● **PROBLEM**: Transcribe all of the material exactly. Any picture in it should be left out.

● **DATA SECTION**:
"""
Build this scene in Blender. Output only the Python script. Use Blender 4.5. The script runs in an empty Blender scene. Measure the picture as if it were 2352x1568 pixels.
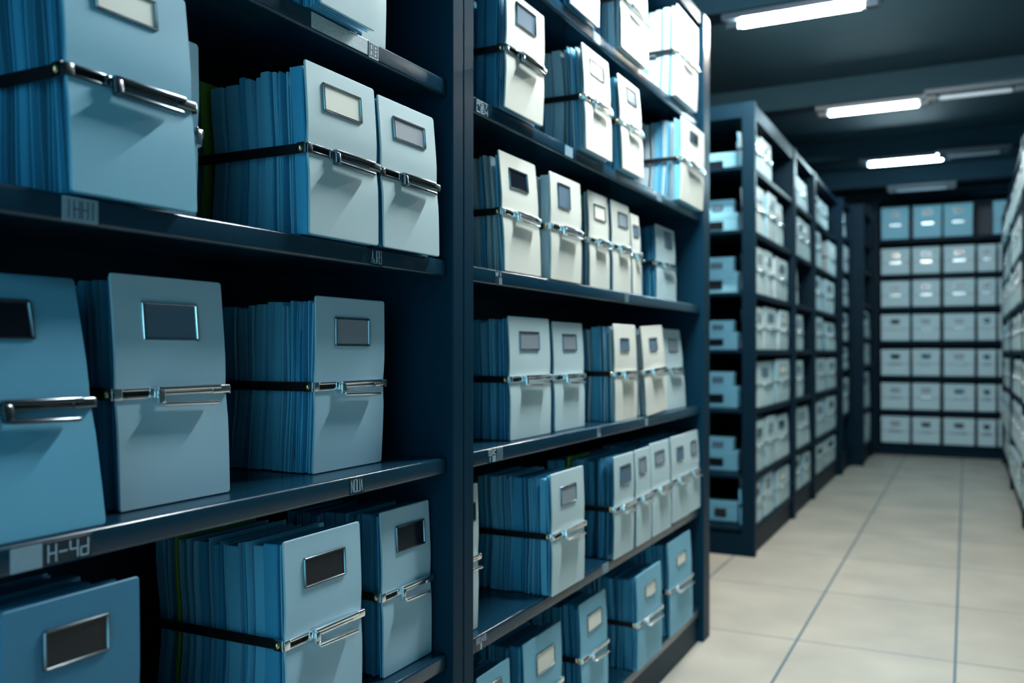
import bpy, bmesh, math, random
from mathutils import Vector, Matrix
rnd = random.Random(11)
SC = bpy.context.scene
COL = SC.collection
PI = math.pi

# ------------------------------------------------------------------ materials
def new_mat(name):
    m = bpy.data.materials.new(name); m.use_nodes = True
    nt = m.node_tree
    return m, nt, nt.nodes['Principled BSDF']

def mat(name, base, rough=.5, metal=0., spec=.5, var=.0, scale=40., bump=0., bscale=200., coat=0.):
    m, nt, b = new_mat(name)
    b.inputs['Roughness'].default_value = rough
    b.inputs['Metallic'].default_value = metal
    b.inputs['Specular IOR Level'].default_value = spec
    b.inputs['Coat Weight'].default_value = coat
    tc = nt.nodes.new('ShaderNodeTexCoord')
    if var > 0:
        nz = nt.nodes.new('ShaderNodeTexNoise'); nz.inputs['Scale'].default_value = scale
        nz.inputs['Detail'].default_value = 3
        nt.links.new(tc.outputs['Object'], nz.inputs['Vector'])
        mx = nt.nodes.new('ShaderNodeMix'); mx.data_type = 'RGBA'
        mx.inputs['A'].default_value = (*[c*(1-var) for c in base], 1)
        mx.inputs['B'].default_value = (*[min(1, c*(1+var)) for c in base], 1)
        nt.links.new(nz.outputs['Fac'], mx.inputs['Factor'])
        nt.links.new(mx.outputs['Result'], b.inputs['Base Color'])
    else:
        b.inputs['Base Color'].default_value = (*base, 1)
    if bump > 0:
        nb = nt.nodes.new('ShaderNodeTexNoise'); nb.inputs['Scale'].default_value = bscale
        nb.inputs['Detail'].default_value = 2
        nt.links.new(tc.outputs['Object'], nb.inputs['Vector'])
        bp = nt.nodes.new('ShaderNodeBump'); bp.inputs['Strength'].default_value = bump
        bp.inputs['Distance'].default_value = .002
        nt.links.new(nb.outputs['Fac'], bp.inputs['Height'])
        nt.links.new(bp.outputs['Normal'], b.inputs['Normal'])
    return m

M = {}
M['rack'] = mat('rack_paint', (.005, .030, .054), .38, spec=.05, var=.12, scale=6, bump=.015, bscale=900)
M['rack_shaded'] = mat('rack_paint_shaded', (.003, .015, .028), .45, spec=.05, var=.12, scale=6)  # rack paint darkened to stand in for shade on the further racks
M['shelf'] = mat('shelf_paint', (.006, .036, .064), .22, spec=.45, var=.12, scale=6)
M['rackin'] = mat('rack_inside', (.004, .018, .036), .5, spec=.35, var=.1, scale=6)
M['cover'] = mat('pale_card', (.42, .63, .74), .55, spec=.4, var=.035, scale=9, bump=.06, bscale=420)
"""
● **PROBLEM SOLUTION**:
Build this scene in Blender. Output only the Python script. Use Blender 4.5. The script runs in an empty Blender scene. Measure the picture as if it were 2352x1568 pixels.
import bpy, bmesh, math, random
from mathutils import Vector, Matrix
rnd = random.Random(11)
SC = bpy.context.scene
COL = SC.collection
PI = math.pi

# ------------------------------------------------------------------ materials
def new_mat(name):
    m = bpy.data.materials.new(name); m.use_nodes = True
    nt = m.node_tree
    return m, nt, nt.nodes['Principled BSDF']

def mat(name, base, rough=.5, metal=0., spec=.5, var=.0, scale=40., bump=0., bscale=200., coat=0.):
    m, nt, b = new_mat(name)
    b.inputs['Roughness'].default_value = rough
    b.inputs['Metallic'].default_value = metal
    b.inputs['Specular IOR Level'].default_value = spec
    b.inputs['Coat Weight'].default_value = coat
    tc = nt.nodes.new('ShaderNodeTexCoord')
    if var > 0:
        nz = nt.nodes.new('ShaderNodeTexNoise'); nz.inputs['Scale'].default_value = scale
        nz.inputs['Detail'].default_value = 3
        nt.links.new(tc.outputs['Object'], nz.inputs['Vector'])
        mx = nt.nodes.new('ShaderNodeMix'); mx.data_type = 'RGBA'
        mx.inputs['A'].default_value = (*[c*(1-var) for c in base], 1)
        mx.inputs['B'].default_value = (*[min(1, c*(1+var)) for c in base], 1)
        nt.links.new(nz.outputs['Fac'], mx.inputs['Factor'])
        nt.links.new(mx.outputs['Result'], b.inputs['Base Color'])
    else:
        b.inputs['Base Color'].default_value = (*base, 1)
    if bump > 0:
        nb = nt.nodes.new('ShaderNodeTexNoise'); nb.inputs['Scale'].default_value = bscale
        nb.inputs['Detail'].default_value = 2
        nt.links.new(tc.outputs['Object'], nb.inputs['Vector'])
        bp = nt.nodes.new('ShaderNodeBump'); bp.inputs['Strength'].default_value = bump
        bp.inputs['Distance'].default_value = .002
        nt.links.new(nb.outputs['Fac'], bp.inputs['Height'])
        nt.links.new(bp.outputs['Normal'], b.inputs['Normal'])
    return m

M = {}
M['rack'] = mat('rack_paint', (.005, .030, .054), .38, spec=.05, var=.12, scale=6, bump=.015, bscale=900)
M['rack_shaded'] = mat('rack_paint_shaded', (.003, .015, .028), .45, spec=.05, var=.12, scale=6)  # rack paint darkened to stand in for shade on the further racks
M['shelf'] = mat('shelf_paint', (.006, .036, .064), .22, spec=.45, var=.12, scale=6)
M['rackin'] = mat('rack_inside', (.004, .018, .036), .5, spec=.35, var=.1, scale=6)
M['cover'] = mat('pale_card', (.42, .63, .74), .55, spec=.4, var=.035, scale=9, bump=.06, bscale=420)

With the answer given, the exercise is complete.